::: MATERIAL
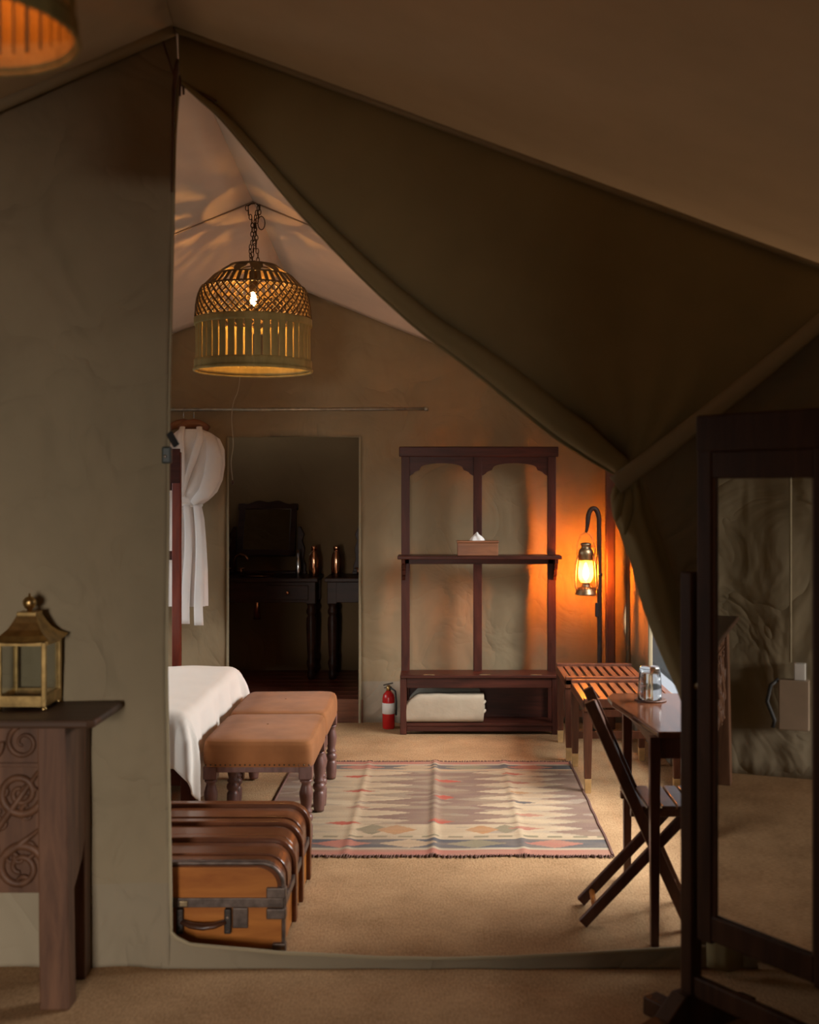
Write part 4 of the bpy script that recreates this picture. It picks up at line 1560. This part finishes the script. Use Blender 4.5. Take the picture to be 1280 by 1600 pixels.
def robe(name, label, loc, rz):
    t = thing(name, label, 'robe', loc, rz, 'white bath robes')
    # (z, x centre, half width, half depth)
    S = [(-0.125, -0.02, 0.070, 0.050), (-0.150, -0.005, 0.115, 0.065), (-0.19, 0.0, 0.165, 0.080), (-0.26, 0.005, 0.192, 0.092), (-0.36, 0.005, 0.198, 0.098),
         (-0.46, 0.0, 0.192, 0.102), (-0.54, -0.01, 0.172, 0.098), (-0.595, -0.03, 0.125, 0.080), (-0.625, -0.045, 0.095, 0.066), (-0.65, -0.045, 0.098, 0.068),
         (-0.72, -0.045, 0.108, 0.075), (-0.86, -0.045, 0.120, 0.082), (-1.05, -0.045, 0.130, 0.086), (-1.22, -0.045, 0.132, 0.086), (-1.29, -0.045, 0.132, 0.086)]

    def fn(u, v):
        f = v * (len(S) - 1)
        i = min(int(f), len(S) - 2)
        k_ = f - i
        s = [S[i][q] * (1 - k_) + S[i + 1][q] * k_ for q in range(4)]
        a = 2 * PI * u
        fold = 0.0
        if s[0] < -0.56:
            fold = 0.16 * math.sin(a * 9 + 1.5 * nz(v * 3, 2)) * min(1, (-0.56 - s[0]) / 0.15)
        else:
            fold = 0.10 * math.sin(a * 6 + v * 10)
        x = s[1] + s[2] * (1 + fold * 0.5) * math.cos(a)
        y = s[3] * (1 + fold) * math.sin(a)
        return (x, y, s[0])
    MB().grid(fn, 72, 70, True).build('robe_body', M['robe'], t, smooth=True)
    # shawl collar and folded sleeve
    for sg in (-1, 1):
        pts = [(sg * 0.055 - 0.01, -0.055, -0.112), (sg * 0.066 - 0.01, -0.092, -0.18), (sg * 0.044 - 0.02, -0.122, -0.30), (-0.04 + sg * 0.012, -0.130, -0.45), (-0.06, -0.105, -0.57)]
        MB().tube(pts, [0.020, 0.026, 0.024, 0.018, 0.008], 10, flat=0.45).build('collar', M['robe'], t, smooth=True)
    MB().tube([(0.120, -0.055, -0.18), (0.150, -0.105, -0.32), (0.135, -0.125, -0.45), (0.085, -0.115, -0.55), (0.005, -0.090, -0.61)], [0.035, 0.055, 0.058, 0.045, 0.02], 14, flat=0.8).build('sleeve', M['robe'], t, smooth=True)
    MB().tube([(-0.15, -0.04, -0.19), (-0.17, -0.06, -0.36), (-0.16, -0.06, -0.56), (-0.13, -0.05, -0.80), (-0.13, -0.05, -1.0)], [0.035, 0.05, 0.05, 0.045, 0.045], 14, flat=0.6).build('sleeve', M['robe'], t, smooth=True)
    MB().tube([(0.095 * math.cos(a) - 0.045, 0.072 * math.sin(a), -0.625 + 0.004 * math.sin(a * 3)) for a in [2 * PI * i / 24 for i in range(24)]], 0.013, 8, closed=True).build('belt', M['robe'], t, smooth=True)
    for (x0, x1, zb) in ((-0.035, -0.028, -1.40), (0.03, 0.062, -1.41)):
        def tail(u, v):
            z = -0.625 + (zb + 0.625) * v
            xc = x0 + (x1 - x0) * v + 0.012 * math.sin(v * 5)
            return (xc + (u - 0.5) * (0.042 + 0.018 * v), -0.078 - 0.035 * min(1, v * 2) - 0.006 * math.sin(u * PI), z)
        MB().grid(tail, 4, 24).build('belt_tail', M['robe'], t, smooth=True, solid=0.004)
    return t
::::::
Starting at the top of the listing above, please restate word for word each line up to and including the one that holds "-0.045, 0.132, 0.086)]", omitting every image.

# SOLUTION FOR THIS PROBLEM:
Write part 4 of the bpy script that recreates this picture. It picks up at line 1560. This part finishes the script. Use Blender 4.5. Take the picture to be 1280 by 1600 pixels.
def robe(name, label, loc, rz):
    t = thing(name, label, 'robe', loc, rz, 'white bath robes')
    # (z, x centre, half width, half depth)
    S = [(-0.125, -0.02, 0.070, 0.050), (-0.150, -0.005, 0.115, 0.065), (-0.19, 0.0, 0.165, 0.080), (-0.26, 0.005, 0.192, 0.092), (-0.36, 0.005, 0.198, 0.098),
         (-0.46, 0.0, 0.192, 0.102), (-0.54, -0.01, 0.172, 0.098), (-0.595, -0.03, 0.125, 0.080), (-0.625, -0.045, 0.095, 0.066), (-0.65, -0.045, 0.098, 0.068),
         (-0.72, -0.045, 0.108, 0.075), (-0.86, -0.045, 0.120, 0.082), (-1.05, -0.045, 0.130, 0.086), (-1.22, -0.045, 0.132, 0.086), (-1.29, -0.045, 0.132, 0.086)]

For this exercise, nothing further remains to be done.